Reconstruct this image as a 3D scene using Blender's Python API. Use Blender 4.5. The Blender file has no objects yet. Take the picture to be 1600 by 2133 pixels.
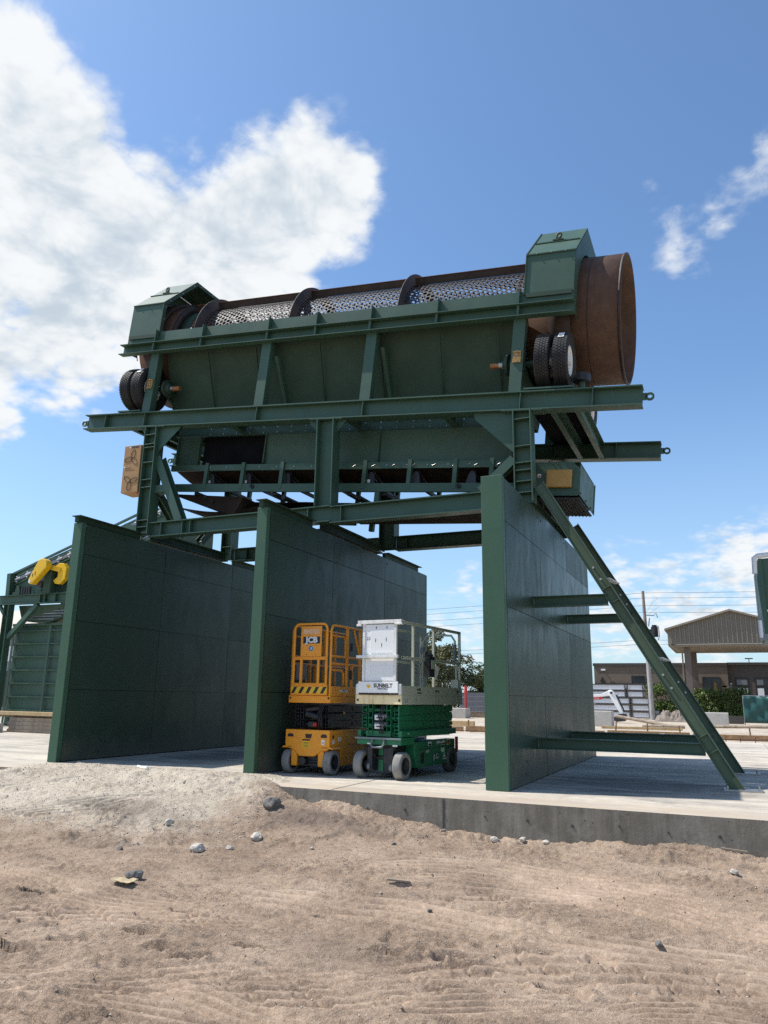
import bpy, bmesh, math, random
import numpy as np
from mathutils import Vector, Matrix
R = math.radians
random.seed(7)
S = bpy.context.scene
COL = S.collection

# ------------------------------------------------------------------ camera
cam_d = bpy.data.cameras.new('camera'); cam = bpy.data.objects.new('camera', cam_d); COL.objects.link(cam)
cam_d.sensor_fit = 'VERTICAL'; cam_d.sensor_height = 24.0
cam_d.lens = 24.0 * 1577.224 / 2133.0
cam_d.clip_start = 0.05; cam_d.clip_end = 6000
def cam_matrix(yaw, pitch, roll):
    cy, sy = math.cos(yaw), math.sin(yaw)
    f = Vector((sy*math.cos(pitch), cy*math.cos(pitch), math.sin(pitch)))
    r = Vector((cy, -sy, 0)); d = f.cross(r)
    c, s = math.cos(roll), math.sin(roll)
    right = c*r + s*d; down = -s*r + c*d
    m = Matrix((right, -down, -f)).transposed().to_4x4()
    m.translation = Vector((0, 0, 1.2))
    return m
cam.matrix_world = cam_matrix(R(-23.95445605), R(13.74793052), R(-0.88443621))
S.camera = cam
S.view_settings.view_transform = 'Standard'; S.view_settings.look = 'None'
S.cycles.use_denoising = False
try: S.cycles.denoising_prefilter = 'ACCURATE'; S.cycles.denoising_input_passes = 'RGB_ALBEDO_NORMAL'
except Exception: pass
S.view_settings.exposure = 0.18; S.view_settings.gamma = 1.0

# ------------------------------------------------------------------ sun
SUN_TO = Vector((-2.84, -0.67, 4.41)).normalized()          # towards the sun
sd = bpy.data.lights.new('sun', 'SUN'); sd.energy = 5.0; sd.angle = R(0.53); sd.color = (1.0, 0.955, 0.88)
so = bpy.data.objects.new('sun', sd); COL.objects.link(so)
so.rotation_euler = SUN_TO.to_track_quat('Z', 'Y').to_euler()
so.location = (-20, -8, 40)

# ------------------------------------------------------------------ sky
def N(nt, t, **k):
    n = nt.nodes.new(t)
    for a, v in k.items():
        if a == 'inp':
            for i, x in v.items(): n.inputs[i].default_value = x
        else: setattr(n, a, v)
    return n
S.cycles.max_bounces = 6; S.cycles.diffuse_bounces = 3; S.cycles.glossy_bounces = 3; S.cycles.sample_clamp_indirect = 2.0; S.cycles.blur_glossy = 1.0; S.cycles.caustics_reflective = False; S.cycles.caustics_refractive = False
W = bpy.data.worlds.new('World'); S.world = W; W.use_nodes = True
W.cycles.sampling_method = 'MANUAL'; W.cycles.sample_map_resolution = 1024
nt = W.node_tree; nt.nodes.clear(); L = nt.links.new
def mth(nt, op, a, b=None, clamp=False):
    n = nt.nodes.new('ShaderNodeMath'); n.operation = op; n.use_clamp = clamp
    for i, x in enumerate((a, b)):
        if x is None: continue
        if isinstance(x, (int, float)): n.inputs[i].default_value = x
        else: nt.links.new(x, n.inputs[i])
    return n.outputs[0]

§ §

— Given instruction —
Transcribe all the data word for word; the images stay out.

— The solution —
Reconstruct this image as a 3D scene using Blender's Python API. Use Blender 4.5. The Blender file has no objects yet. Take the picture to be 1600 by 2133 pixels.
import bpy, bmesh, math, random
import numpy as np
from mathutils import Vector, Matrix
R = math.radians
random.seed(7)
S = bpy.context.scene
COL = S.collection

# ------------------------------------------------------------------ camera
cam_d = bpy.data.cameras.new('camera'); cam = bpy.data.objects.new('camera', cam_d); COL.objects.link(cam)
cam_d.sensor_fit = 'VERTICAL'; cam_d.sensor_height = 24.0
cam_d.lens = 24.0 * 1577.224 / 2133.0
cam_d.clip_start = 0.05; cam_d.clip_end = 6000
def cam_matrix(yaw, pitch, roll):
    cy, sy = math.cos(yaw), math.sin(yaw)
    f = Vector((sy*math.cos(pitch), cy*math.cos(pitch), math.sin(pitch)))
    r = Vector((cy, -sy, 0)); d = f.cross(r)
    c, s = math.cos(roll), math.sin(roll)
    right = c*r + s*d; down = -s*r + c*d
    m = Matrix((right, -down, -f)).transposed().to_4x4()
    m.translation = Vector((0, 0, 1.2))
    return m
cam.matrix_world = cam_matrix(R(-23.95445605), R(13.74793052), R(-0.88443621))
S.camera = cam
S.view_settings.view_transform = 'Standard'; S.view_settings.look = 'None'
S.cycles.use_denoising = False
try: S.cycles.denoising_prefilter = 'ACCURATE'; S.cycles.denoising_input_passes = 'RGB_ALBEDO_NORMAL'
except Exception: pass
S.view_settings.exposure = 0.18; S.view_settings.gamma = 1.0

# ------------------------------------------------------------------ sun
SUN_TO = Vector((-2.84, -0.67, 4.41)).normalized()          # towards the sun
sd = bpy.data.lights.new('sun', 'SUN'); sd.energy = 5.0; sd.angle = R(0.53); sd.color = (1.0, 0.955, 0.88)
so = bpy.data.objects.new('sun', sd); COL.objects.link(so)
so.rotation_euler = SUN_TO.to_track_quat('Z', 'Y').to_euler()
so.location = (-20, -8, 40)

# ------------------------------------------------------------------ sky
def N(nt, t, **k):
    n = nt.nodes.new(t)
    for a, v in k.items():
        if a == 'inp':
            for i, x in v.items(): n.inputs[i].default_value = x
        else: setattr(n, a, v)
    return n
S.cycles.max_bounces = 6; S.cycles.diffuse_bounces = 3; S.cycles.glossy_bounces = 3; S.cycles.sample_clamp_indirect = 2.0; S.cycles.blur_glossy = 1.0; S.cycles.caustics_reflective = False; S.cycles.caustics_refractive = False
W = bpy.data.worlds.new('World'); S.world = W; W.use_nodes = True
W.cycles.sampling_method = 'MANUAL'; W.cycles.sample_map_resolution = 1024
nt = W.node_tree; nt.nodes.clear(); L = nt.links.new
def mth(nt, op, a, b=None, clamp=False):
    n = nt.nodes.new('ShaderNodeMath'); n.operation = op; n.use_clamp = clamp
    for i, x in enumerate((a, b)):
        if x is None: continue
        if isinstance(x, (int, float)): n.inputs[i].default_value = x
        else: nt.links.new(x, n.inputs[i])
    return n.outputs[0]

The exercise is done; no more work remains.